1993 to have an interim liquidator appointed.  I heard this application on a Pickwick basis with counsel for RBNZ attending by telephone, and counsel for CBLI attending in person.

[3]      After hearing from counsel at some length and also allowing counsel to consult their respective clients on one issue, I made an order appointing Kare Johnstone and Andrew John Grenfell as interim liquidators of CBLI.  The terms of the sealed order relevantly provide:

3.1Kare Johnstone and Andrew John Grenfell be appointed as interim liquidators of the defendant company, with all powers and authorities as given to liquidators under the Companies Act 1993 (Act) that are necessary to maintain the assets of the defendant company (such powers and authorities able to be exercised jointly or individually by the liquidators):

(a)      Including pursuant to:

(i)   Section 248(1)(a) of the Act (take custody and control of assets).

(ii) Section 253 of the Act (protect and realise assets including seeking freezing orders under Part 32 of the High Court Rules (except for the right to distribute the realisation of proceeds of assets other than for payment of fees and expenses on terms of sub-paragraphs 3(c) and (d) below)), in particular, to take control of all global assets of the defendant company, irrespective of in which country they are located, including:

(1)   To take control of all financial and other records of the defendant company.

(2) To conduct any investigations they consider appropriate or necessary.

(3)   To investigate and, if necessary, to initiate recovery action in respect of monies owing to the defendant company.

(4)   To instruct counsel, whether inside or outside New Zealand, to advise and assist them in the exercise of their powers.

(iii) Section   261   of   the   Act   (obtain   documents   and information).

(iv) Sections 265 and 266 of the Act (examine on oath).

(v)   Schedule 6, clause 1(b) (carry on the business of the defendant company to the extent that the interim liquidators consider necessary).

(b)      Excluding, pursuant to:

(1)    Section 249 of the Act (completion of liquidation). (2)   Sections   292   to   297   of   the   Act   (voidable

transactions and securities).

(3) Sections 297 to 298 of the Act (undervalue transactions).

(4)   Sections 312 and 313 of the Act (preferential claims and distribution).

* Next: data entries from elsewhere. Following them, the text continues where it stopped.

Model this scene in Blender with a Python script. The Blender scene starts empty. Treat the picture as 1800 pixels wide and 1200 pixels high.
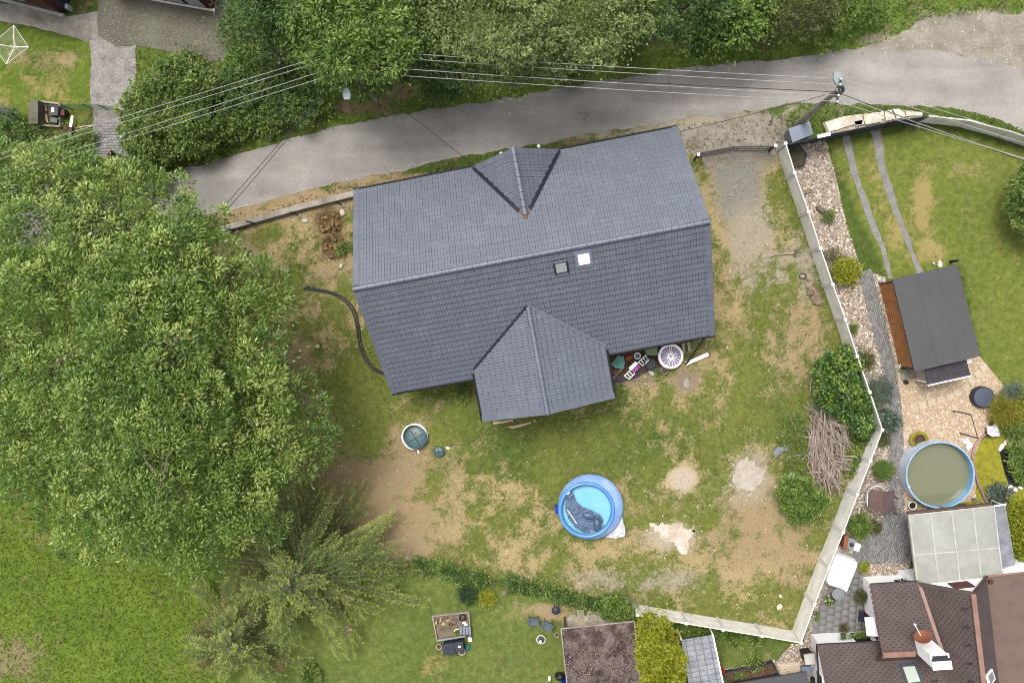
import bpy, math, random
import numpy as np
from mathutils import Vector, Matrix

# ------------------------------------------------------------------ camera, sky, sun, exposure
scn = bpy.context.scene
H, F = 50.0, 1550.0                       # flying height in metres, focal length in photo pixels
TH, PH = math.atan(90 / F), -math.atan(40 / F)
RM = Matrix.Rotation(PH, 3, 'X') @ Matrix.Rotation(TH, 3, 'Y')
cam = bpy.data.objects.new('camera', bpy.data.cameras.new('camera'))
scn.collection.objects.link(cam)
cam.matrix_world = Matrix.Translation((0, 0, H)) @ RM.to_4x4()
cam.data.sensor_width = 36.0
cam.data.lens = F / 1800 * 36.0
cam.data.clip_start, cam.data.clip_end = 0.5, 2000.0
scn.camera = cam

SUN_EL, SUN_AZ = math.radians(68), math.radians(-28)     # azimuth from +Y (top of the picture), clockwise
world = bpy.data.worlds.new('World')
scn.world = world
world.use_nodes = True
wn, wl = world.node_tree.nodes, world.node_tree.links
wn.clear()
sky = wn.new('ShaderNodeTexSky')
sky.sky_type = 'NISHITA'
sky.sun_disc = False
sky.sun_elevation, sky.sun_rotation = SUN_EL, SUN_AZ
sky.air_density, sky.dust_density, sky.ozone_density = 1.0, 6.0, 0.6
hs = wn.new('ShaderNodeHueSaturation')
hs.inputs['Saturation'].default_value = 0.30
bg = wn.new('ShaderNodeBackground')
bg.inputs['Strength'].default_value = 0.125
wo = wn.new('ShaderNodeOutputWorld')
wl.new(sky.outputs[0], hs.inputs['Color'])
wl.new(hs.outputs[0], bg.inputs['Color'])
wl.new(bg.outputs[0], wo.inputs['Surface'])

sl = bpy.data.lights.new('sun', 'SUN')
sl.energy, sl.angle, sl.color = 1.4, math.radians(20), (1.0, 0.96, 0.9)
sun = bpy.data.objects.new('sun', sl)
scn.collection.objects.link(sun)
sd = Vector((math.sin(SUN_AZ) * math.cos(SUN_EL), math.cos(SUN_AZ) * math.cos(SUN_EL), math.sin(SUN_EL)))
sun.rotation_euler = sd.to_track_quat('Z', 'Y').to_euler()
sun.location = sd * 80

vs = scn.view_settings
vs.view_transform, vs.look, vs.gamma, vs.use_curve_mapping = 'Standard', 'None', 1.0, False
vs.exposure = 1.02
scn.render.engine = 'CYCLES'
scn.cycles.filter_width = 1.0

# ------------------------------------------------------------------ helpers
rng = np.random.default_rng(7)
random.seed(7)
col = scn.collection
_R = np.array(RM)

def P(px, py, z=0.0):
    """a point of the photo -> the real place it shows, at height z"""
    d = _R @ np.array([px - 900.0, 600.0 - py, -F])
    t = (H - z) / -d[2]
    return Vector((d[0] * t, d[1] * t, z))

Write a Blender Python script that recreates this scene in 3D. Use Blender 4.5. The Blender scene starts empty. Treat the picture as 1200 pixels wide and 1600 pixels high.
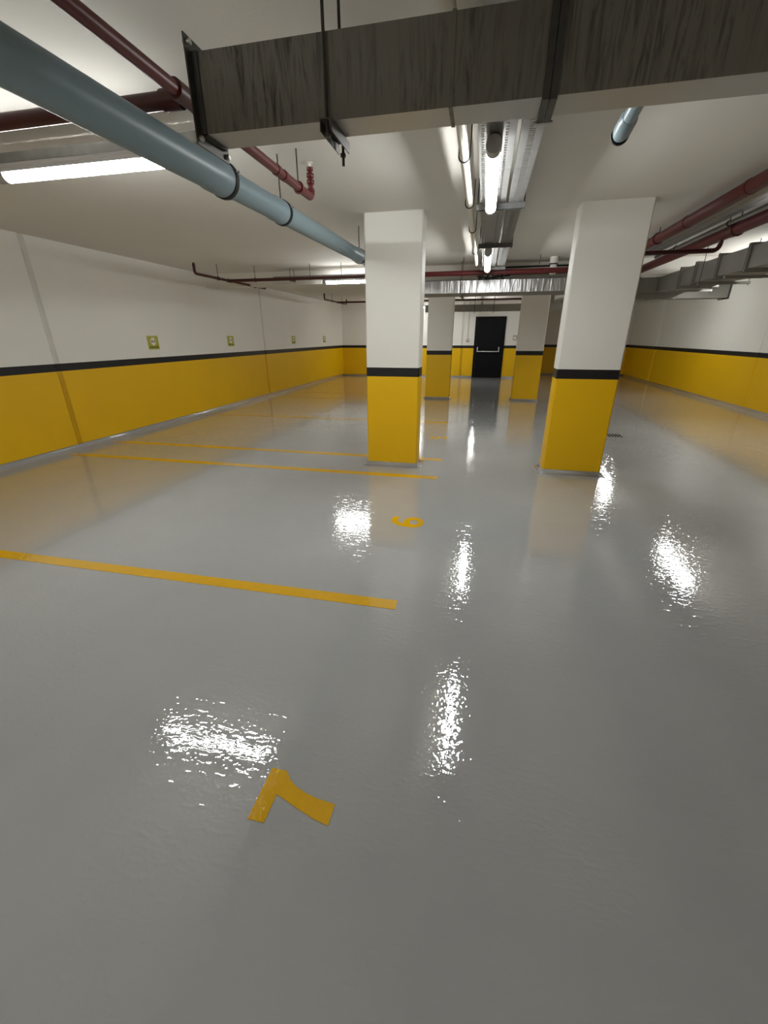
import bpy, math, random
from mathutils import Vector, Matrix
random.seed(7)
S = bpy.context.scene
COL = S.collection

# ------------------------------------------------------------------ camera
cam_d = bpy.data.cameras.new('camera'); cam = bpy.data.objects.new('camera', cam_d); COL.objects.link(cam)
cam_d.sensor_fit = 'HORIZONTAL'; cam_d.sensor_width = 36.0; cam_d.lens = 648.96 / 1200 * 36
cam_d.clip_start = 0.02; cam_d.clip_end = 200
CR = ((0.97621158, 0.08226915, -0.20060593), (0.21680603, -0.3809192, 0.89883019), (-0.00246865, -0.92094101, -0.38969418))
m = Matrix.Identity(4)
for i in range(3):
    m[i][0] = CR[i][0]; m[i][1] = -CR[i][1]; m[i][2] = -CR[i][2]
m[2][3] = 1.5
cam.matrix_world = m
S.camera = cam

# ------------------------------------------------------------------ world (closed basement: almost no ambient) and exposure
W = bpy.data.worlds.new('world'); S.world = W; W.use_nodes = True
W.node_tree.nodes['Background'].inputs[0].default_value = (0.05, 0.05, 0.05, 1)
W.node_tree.nodes['Background'].inputs[1].default_value = 0.1
S.view_settings.view_transform = 'Standard'; S.view_settings.look = 'None'
S.view_settings.gamma = 1; S.view_settings.use_curve_mapping = False
S.view_settings.exposure = 0.64
S.cycles.max_bounces = 14; S.cycles.diffuse_bounces = 9; S.cycles.glossy_bounces = 6
LAMP = 50.0            # radiance of the opal tube diffusers
LAMP_COL = (0.99, 1.0, 0.985)

# ------------------------------------------------------------------ materials
def new_mat(name):
    mt = bpy.data.materials.new(name); mt.use_nodes = True
    nt = mt.node_tree
    return mt, nt, nt.nodes['Principled BSDF']

def setp(b, **k):
    for n, v in k.items():
        b.inputs[n.replace('_', ' ')].default_value = v

def paint(name, col, rough=0.6, spec=0.4, var=0.06, scale=6.0, bump=0.0004, bscale=120.0, metal=0.0, stretch=(1, 1, 1), dark=None):
    """solid paint / metal with faint mottling and fine relief"""
    mt, nt, b = new_mat(name); N = nt.nodes; L = nt.links
    setp(b, Roughness=rough, Metallic=metal); b.inputs['Specular IOR Level'].default_value = spec
    tc = N.new('ShaderNodeTexCoord'); mp = N.new('ShaderNodeMapping'); mp.inputs['Scale'].default_value = stretch
    L.new(tc.outputs['Object'], mp.inputs['Vector'])
    nz = N.new('ShaderNodeTexNoise'); nz.inputs['Scale'].default_value = scale; nz.inputs['Detail'].default_value = 5
    L.new(mp.outputs[0], nz.inputs['Vector'])
    rp = N.new('ShaderNodeValToRGB')
    lo = dark if dark else tuple(c * (1 - var) for c in col)
    rp.color_ramp.elements[0].position = 0.3; rp.color_ramp.elements[1].position = 0.7
    rp.color_ramp.elements[0].color = (*lo, 1); rp.color_ramp.elements[1].color = (*col, 1)
    L.new(nz.outputs['Fac'], rp.inputs['Fac']); L.new(rp.outputs['Color'], b.inputs['Base Color'])
    if bump:
        n2 = N.new('ShaderNodeTexNoise'); n2.inputs['Scale'].default_value = bscale; n2.inputs['Detail'].default_value = 2
        L.new(mp.outputs[0], n2.inputs['Vector'])
        bp = N.new('ShaderNodeBump'); bp.inputs['Distance'].default_value = bump; bp.inputs['Strength'].default_value = 1.0
        L.new(n2.outputs['Fac'], bp.inputs['Height']); L.new(bp.outputs[0], b.inputs['Normal'])
    return mt

def floor_mat(name, col, film=None):
    """glossy self levelling epoxy with orange peel"""
    mt, nt, b = new_mat(name); N = nt.nodes; L = nt.links
    setp(b, Roughness=0.035); b.inputs['Specular IOR Level'].default_value = 0.5; b.inputs['IOR'].default_value = 1.5
    g = N.new('ShaderNodeNewGeometry')
    nz = N.new('ShaderNodeTexNoise'); nz.inputs['Scale'].default_value = 0.7; nz.inputs['Detail'].default_value = 6; nz.inputs['Roughness'].default_value = 0.65
    L.new(g.outputs['Position'], nz.inputs['Vector'])
    rp = N.new('ShaderNodeValToRGB'); e = rp.color_ramp.elements
    e[0].position = 0.3; e[1].position = 0.7
    e[0].color = (*[c * 0.93 for c in col], 1); e[1].color = (*[min(1, c * 1.05) for c in col], 1)
    L.new(nz.outputs['Fac'], rp.inputs['Fac']); L.new(rp.outputs['Color'], b.inputs['Base Color'])
    b.inputs['Coat Weight'].default_value = 0.75; b.inputs['Coat Roughness'].default_value = 0.03; b.inputs['Coat IOR'].default_value = 1.5
    # trowel waves, stretched across the hall
    mp = N.new('ShaderNodeMapping'); mp.inputs['Scale'].default_value = (1.6, 4.0, 1.0)
    L.new(g.outputs['Position'], mp.inputs['Vector'])
    prev = None
    for vec, scale, det, lo, hi, dist in ((mp.outputs[0], 2.2, 2.0, 0.0, 1.0, 0.0007), (mp.outputs[0], 9.0, 1.0, 0.48, 0.82, 0.00050), (g.outputs['Position'], 62, 0.6, 0.40, 0.85, 0.00023)):
        n_ = N.new('ShaderNodeTexNoise'); n_.inputs['Scale'].default_value = scale; n_.inputs['Detail'].default_value = det
        L.new(vec, n_.inputs['Vector'])
        rr = N.new('ShaderNodeMapRange'); rr.interpolation_type = 'SMOOTHSTEP' if lo > 0 else 'LINEAR'
        rr.inputs['From Min'].default_value = lo; rr.inputs['From Max'].default_value = hi
        L.new(n_.outputs['Fac'], rr.inputs['Value'])
        bp = N.new('ShaderNodeBump'); bp.inputs['Distance'].default_value = dist; L.new(rr.outputs[0], bp.inputs['Height'])
        if prev: L.new(prev.outputs[0], bp.inputs['Normal'])
        prev = bp
    L.new(prev.outputs[0], b.inputs['Normal']); L.new(prev.outputs[0], b.inputs['Coat Normal'])
    return mt

def dirty_metal(name, base, dirt, amount):
    """galvanised sheet dulled by dust, with dirty runs down its face"""
    mt, nt, b = new_mat(name); N = nt.nodes; L = nt.links
    setp(b, Roughness=0.5, Metallic=0.35)
    g = N.new('ShaderNodeNewGeometry')
    mp = N.new('ShaderNodeMapping'); mp.inputs['Scale'].default_value = (34, 34, 3.2)
    L.new(g.outputs['Position'], mp.inputs['Vector'])
    n1 = N.new('ShaderNodeTexNoise'); n1.inputs['Scale'].default_value = 1.0; n1.inputs['Detail'].default_value = 9; n1.inputs['Roughness'].default_value = 0.68; n1.inputs['Distortion'].default_value = 1.6
    L.new(mp.outputs[0], n1.inputs['Vector'])
    n2 = N.new('ShaderNodeTexNoise'); n2.inputs['Scale'].default_value = 2.6; n2.inputs['Detail'].default_value = 4
    L.new(g.outputs['Position'], n2.inputs['Vector'])
    r1 = N.new('ShaderNodeValToRGB'); r1.color_ramp.elements[0].position = 0.47; r1.color_ramp.elements[1].position = 0.68
    L.new(n1.outputs['Fac'], r1.inputs['Fac'])
    r2 = N.new('ShaderNodeValToRGB'); r2.color_ramp.elements[0].position = 0.35; r2.color_ramp.elements[1].position = 0.65
    L.new(n2.outputs['Fac'], r2.inputs['Fac'])
    mu = N.new('ShaderNodeMath'); mu.operation = 'MULTIPLY'; L.new(r1.outputs[0], mu.inputs[0]); L.new(r2.outputs[0], mu.inputs[1])
    m2 = N.new('ShaderNodeMath'); m2.operation = 'MULTIPLY'; m2.inputs[1].default_value = amount; L.new(mu.outputs[0], m2.inputs[0])
    mx = N.new('ShaderNodeMix'); mx.data_type = 'RGBA'
    mx.inputs['A'].default_value = (*base, 1); mx.inputs['B'].default_value = (*dirt, 1)
    L.new(m2.outputs[0], mx.inputs['Factor']); L.new(mx.outputs['Result'], b.inputs['Base Color'])
    return mt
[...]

3.2With effect from the commencement of the interim liquidation, unless the interim liquidators agree or the court orders otherwise, a person must not:

(a)       Commence   or   continue   legal   proceedings   against   the defendant company; or

(b)       Exercise or enforce, or continue to exercise or enforce, the right or remedy over or against property of the defendant company.

3.3The fees of the interim liquidators, and of employees of their firm (McGrathNicol), be charged at rates normally charged for assignments of this kind.

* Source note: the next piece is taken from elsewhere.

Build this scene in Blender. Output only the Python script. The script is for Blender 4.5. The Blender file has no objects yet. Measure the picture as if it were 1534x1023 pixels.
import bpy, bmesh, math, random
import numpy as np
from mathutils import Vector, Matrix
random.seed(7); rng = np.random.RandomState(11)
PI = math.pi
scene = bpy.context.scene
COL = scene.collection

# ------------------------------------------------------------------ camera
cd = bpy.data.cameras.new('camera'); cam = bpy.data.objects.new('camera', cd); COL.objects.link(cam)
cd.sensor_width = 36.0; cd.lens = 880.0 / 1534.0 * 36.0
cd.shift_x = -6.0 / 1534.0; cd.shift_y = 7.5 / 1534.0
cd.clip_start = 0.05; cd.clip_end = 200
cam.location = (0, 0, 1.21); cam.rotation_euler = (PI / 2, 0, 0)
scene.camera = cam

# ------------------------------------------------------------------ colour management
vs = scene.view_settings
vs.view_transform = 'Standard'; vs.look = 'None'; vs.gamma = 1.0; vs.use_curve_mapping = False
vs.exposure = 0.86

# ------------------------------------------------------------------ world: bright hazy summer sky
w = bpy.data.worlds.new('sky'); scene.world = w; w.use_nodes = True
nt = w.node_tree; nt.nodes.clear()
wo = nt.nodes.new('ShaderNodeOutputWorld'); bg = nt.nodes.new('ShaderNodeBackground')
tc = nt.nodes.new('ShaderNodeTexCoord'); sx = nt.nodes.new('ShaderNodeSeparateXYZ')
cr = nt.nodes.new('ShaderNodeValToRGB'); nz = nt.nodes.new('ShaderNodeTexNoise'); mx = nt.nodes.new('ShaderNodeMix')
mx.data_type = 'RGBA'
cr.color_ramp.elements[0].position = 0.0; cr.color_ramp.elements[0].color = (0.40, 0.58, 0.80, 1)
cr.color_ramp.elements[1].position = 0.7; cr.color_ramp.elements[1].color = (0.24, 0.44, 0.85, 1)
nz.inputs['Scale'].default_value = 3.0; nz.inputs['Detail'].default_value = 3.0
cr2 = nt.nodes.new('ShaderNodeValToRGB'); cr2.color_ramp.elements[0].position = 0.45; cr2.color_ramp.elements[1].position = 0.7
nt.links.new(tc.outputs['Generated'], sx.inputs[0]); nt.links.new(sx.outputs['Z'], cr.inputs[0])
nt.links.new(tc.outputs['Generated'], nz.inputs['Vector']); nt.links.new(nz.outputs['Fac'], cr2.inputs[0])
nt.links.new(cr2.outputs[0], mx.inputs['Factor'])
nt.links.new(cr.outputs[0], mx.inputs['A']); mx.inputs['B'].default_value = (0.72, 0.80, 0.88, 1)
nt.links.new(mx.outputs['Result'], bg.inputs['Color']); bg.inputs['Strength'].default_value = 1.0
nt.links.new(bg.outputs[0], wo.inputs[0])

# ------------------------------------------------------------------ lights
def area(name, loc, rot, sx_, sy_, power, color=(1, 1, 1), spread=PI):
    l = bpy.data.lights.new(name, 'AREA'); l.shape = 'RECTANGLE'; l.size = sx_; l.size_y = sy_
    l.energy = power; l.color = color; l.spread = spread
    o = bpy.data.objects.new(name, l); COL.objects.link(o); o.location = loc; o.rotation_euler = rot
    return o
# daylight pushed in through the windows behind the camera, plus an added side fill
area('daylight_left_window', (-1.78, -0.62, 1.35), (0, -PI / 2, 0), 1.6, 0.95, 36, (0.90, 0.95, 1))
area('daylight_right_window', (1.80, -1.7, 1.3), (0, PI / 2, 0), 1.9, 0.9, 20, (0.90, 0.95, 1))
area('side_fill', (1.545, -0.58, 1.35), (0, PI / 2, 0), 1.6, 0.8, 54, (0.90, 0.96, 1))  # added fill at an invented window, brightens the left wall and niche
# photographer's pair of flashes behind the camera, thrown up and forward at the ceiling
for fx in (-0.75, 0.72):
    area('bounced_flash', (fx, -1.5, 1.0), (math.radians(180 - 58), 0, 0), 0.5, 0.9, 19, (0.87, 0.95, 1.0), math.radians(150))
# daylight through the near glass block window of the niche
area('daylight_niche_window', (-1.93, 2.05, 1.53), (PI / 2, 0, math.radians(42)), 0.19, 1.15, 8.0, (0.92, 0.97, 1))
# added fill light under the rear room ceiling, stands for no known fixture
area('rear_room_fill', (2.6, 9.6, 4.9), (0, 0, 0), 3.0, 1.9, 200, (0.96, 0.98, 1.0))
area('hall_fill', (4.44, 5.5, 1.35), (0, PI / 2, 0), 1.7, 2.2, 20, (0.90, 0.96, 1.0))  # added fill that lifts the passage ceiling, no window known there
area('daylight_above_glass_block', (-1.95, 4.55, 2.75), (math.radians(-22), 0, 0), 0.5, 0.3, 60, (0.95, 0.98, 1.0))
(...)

3.4The fees and expenses of the interim liquidators, including expenses incurred in managing of the business of the defendant company from the time of their appointment, be treated and paid in accordance with section 278 and paragraph 1 of the Seventh Schedule of the Act.

3.5Preventing any searches of the Court file except by application on no less  than  three  (3)  days’ notice  to  the  Bank  and  the  defendant company.

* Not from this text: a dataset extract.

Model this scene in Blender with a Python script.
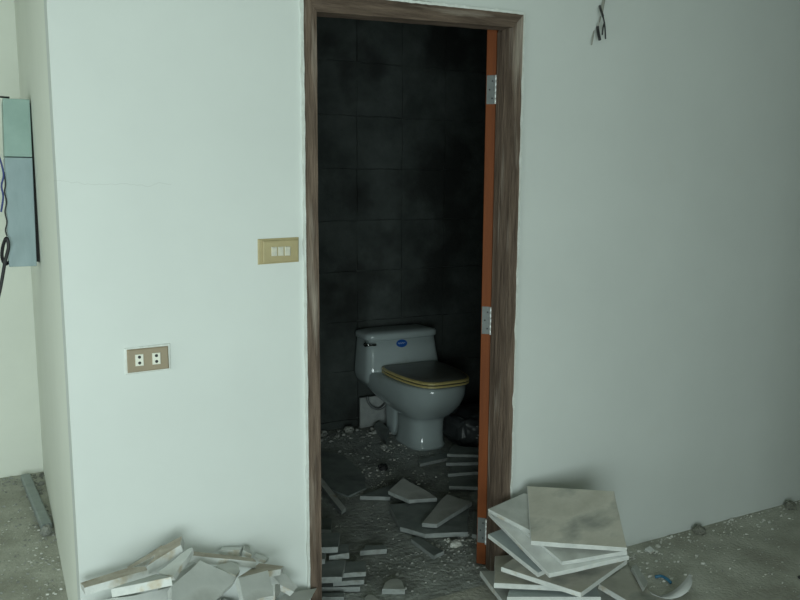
import bpy, bmesh, math, random
from mathutils import Vector, Matrix, noise
random.seed(7)
scene = bpy.context.scene
for o in list(bpy.data.objects):
    bpy.data.objects.remove(o)
COL = scene.collection

# ------------------------------------------------------------------ camera
CAM = Vector((0.0, -2.3049, 1.4751))
R2 = Vector((0.8885, -0.4589, 0.0053)); U2 = Vector((0.0613, 0.1302, 0.9896)); FW = Vector((0.4548, 0.8789, -0.1438))
FPX = 788.35
cd = bpy.data.cameras.new('camera'); cam = bpy.data.objects.new('camera', cd); COL.objects.link(cam)
cd.sensor_width = 36; cd.lens = FPX * 36 / 800; cd.clip_start = 0.02
cam.matrix_world = Matrix(((R2.x, U2.x, -FW.x, CAM.x), (R2.y, U2.y, -FW.y, CAM.y), (R2.z, U2.z, -FW.z, CAM.z), (0, 0, 0, 1)))
scene.camera = cam

# ------------------------------------------------------------------ light, exposure
vs = scene.view_settings
vs.view_transform = 'Standard'; vs.look = 'None'; vs.gamma = 1.0; vs.use_curve_mapping = False
vs.exposure = 0.0
w = bpy.data.worlds.new('world'); scene.world = w; w.use_nodes = True
w.node_tree.nodes['Background'].inputs[0].default_value = (0.72, 0.90, 1.0, 1)
w.node_tree.nodes['Background'].inputs[1].default_value = 1.0
WIN = (-1.45, 0.55, 0.06, 1.72)           # low window behind the camera: x0, x1, z0, z1 in the plane y = YB
WIN2 = (-2.4, -0.4, 0.06, 1.5)           # low window in the left wall: y0, y1, z0, z1 in the plane x = XL
YB = -3.7; XL = -2.6
def daylight(name, loc, rot, sx, sy, power, color):
    ld = bpy.data.lights.new(name, 'AREA'); ld.shape = 'RECTANGLE'; ld.size = sx; ld.size_y = sy; ld.energy = power; ld.color = color
    lo = bpy.data.objects.new(name, ld); COL.objects.link(lo); lo.location = loc; lo.rotation_euler = rot
daylight('window_daylight', ((WIN[0] + WIN[1]) / 2, YB - 0.02, (WIN[2] + WIN[3]) / 2), (math.pi / 2, 0, 0), WIN[1] - WIN[0] - .1, WIN[3] - WIN[2] - .1, 83, (0.86, 1.0, 0.975))
daylight('side_window_daylight', (XL - 0.02, (WIN2[0] + WIN2[1]) / 2, (WIN2[2] + WIN2[3]) / 2), (math.pi / 2, 0, -math.pi / 2), WIN2[1] - WIN2[0] - .1, WIN2[3] - WIN2[2] - .1, 28, (0.88, 1.0, 0.95))

# ------------------------------------------------------------------ helpers
def ray(px, py):
    return FW + R2 * ((px - 400) / FPX) - U2 * ((py - 300) / FPX)
def at(px, py, ax, v):                       # the point seen at a pixel, on the plane where coordinate ax = v
    d = ray(px, py); return CAM + d * ((v - CAM[ax]) / d[ax])
def atp(px, py, n, d0):
    d = ray(px, py); return CAM + d * ((d0 - n.dot(CAM)) / n.dot(d))

def node(nt, t, **k):
    n = nt.nodes.new(t)
    for a, b in k.items(): setattr(n, a, b)
    return n
def make_mat(name, c1, c2=None, rough=0.7, scale=4.0, detail=6.0, c3=None, scale3=1.2, lo3=0.55, hi3=0.7, bump=0.0, bscale=60.0, metallic=0.0, stretch=None, lo=0.35, hi=0.65, spec=0.5, coat=0.0, coords='Object'):
    m = bpy.data.materials.new(name); m.use_nodes = True; nt = m.node_tree; b = nt.nodes['Principled BSDF']
    b.inputs['Roughness'].default_value = rough; b.inputs['Metallic'].default_value = metallic
    b.inputs['Specular IOR Level'].default_value = spec; b.inputs['Coat Weight'].default_value = coat
    tc = node(nt, 'ShaderNodeTexCoord'); mp = node(nt, 'ShaderNodeMapping'); nt.links.new(tc.outputs[coords], mp.inputs[0])
    if stretch: mp.inputs['Scale'].default_value = stretch
    b.inputs['Base Color'].default_value = (*c1, 1)
    col = None
    if c2:
        n1 = node(nt, 'ShaderNodeTexNoise'); n1.inputs['Scale'].default_value = scale; n1.inputs['Detail'].default_value = detail
        n1.inputs['Roughness'].default_value = 0.62
        nt.links.new(mp.outputs[0], n1.inputs['Vector'])
        r = node(nt, 'ShaderNodeValToRGB'); e = r.color_ramp.elements
        e[0].position = lo; e[0].color = (*c1, 1); e[1].position = hi; e[1].color = (*c2, 1)
        nt.links.new(n1.outputs['Fac'], r.inputs[0]); col = r.outputs[0]
    if c3:
        n3 = node(nt, 'ShaderNodeTexNoise'); n3.inputs['Scale'].default_value = scale3; n3.inputs['Detail'].default_value = 5
        nt.links.new(mp.outputs[0], n3.inputs['Vector'])
        mr = node(nt, 'ShaderNodeMapRange'); mr.inputs[1].default_value = lo3; mr.inputs[2].default_value = hi3
        nt.links.new(n3.outputs['Fac'], mr.inputs[0])
        mx = node(nt, 'ShaderNodeMix', data_type='RGBA'); nt.links.new(mr.outputs[0], mx.inputs[0])
        if col: nt.links.new(col, mx.inputs[6])
        else: mx.inputs[6].default_value = (*c1, 1)
        mx.inputs[7].default_value = (*c3, 1); col = mx.outputs[2]
    if col: nt.links.new(col, b.inputs['Base Color'])
    if bump:
        n2 = node(nt, 'ShaderNodeTexNoise'); n2.inputs['Scale'].default_value = bscale; n2.inputs['Detail'].default_value = 6
        nt.links.new(mp.outputs[0], n2.inputs['Vector'])
        bp = node(nt, 'ShaderNodeBump'); bp.inputs['Strength'].default_value = bump; bp.inputs['Distance'].default_value = 0.01
        nt.links.new(n2.outputs['Fac'], bp.inputs['Height']); nt.links.new(bp.outputs[0], b.inputs['Normal'])
    return m
def obj_random(m, amount):
    """small per-object brightness differences between pieces that share a material"""
    nt = m.node_tree; b = nt.nodes['Principled BSDF']; l = b.inputs['Base Color'].links
    oi = node(nt, 'ShaderNodeObjectInfo'); mr = node(nt, 'ShaderNodeMapRange'); mr.inputs[3].default_value = 1 - amount; mr.inputs[4].default_value = 1 + amount
    nt.links.new(oi.outputs['Random'], mr.inputs[0])
    h = node(nt, 'ShaderNodeHueSaturation'); nt.links.new(mr.outputs[0], h.inputs['Value'])
    if l: src = l[0].from_socket; nt.links.new(src, h.inputs['Color'])
    else: h.inputs['Color'].default_value = b.inputs['Base Color'].default_value
    nt.links.new(h.outputs[0], b.inputs['Base Color'])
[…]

3.6There be no publication of information submitted to the Court in relation to this application.  The fact and terms of the order and the names of the interim liquidators may be published

3.7      The costs of this interlocutory order are reserved.

3.8Leave is reserved to the respondent to apply to replace the interim liquidators appointed under this order.

3.9      Leave reserved to apply for directions if needed.

[4]      In the usual course, I would record the reasons for my decision in full.  In this case, however, the terms of the order prevent information other than the fact and terms of the order and the names of the interim liquidators being published.  I accordingly do no more than record the fact that I was provided with an extensive memorandum of counsel and affidavit in support of the application, that counsel for CBLI were given an appropriate opportunity to respond (within the constraints of the Pickwick process) and that I was satisfied both that the statutory criteria for the order was met and that

appointment of interim liquidators was the proper course to take.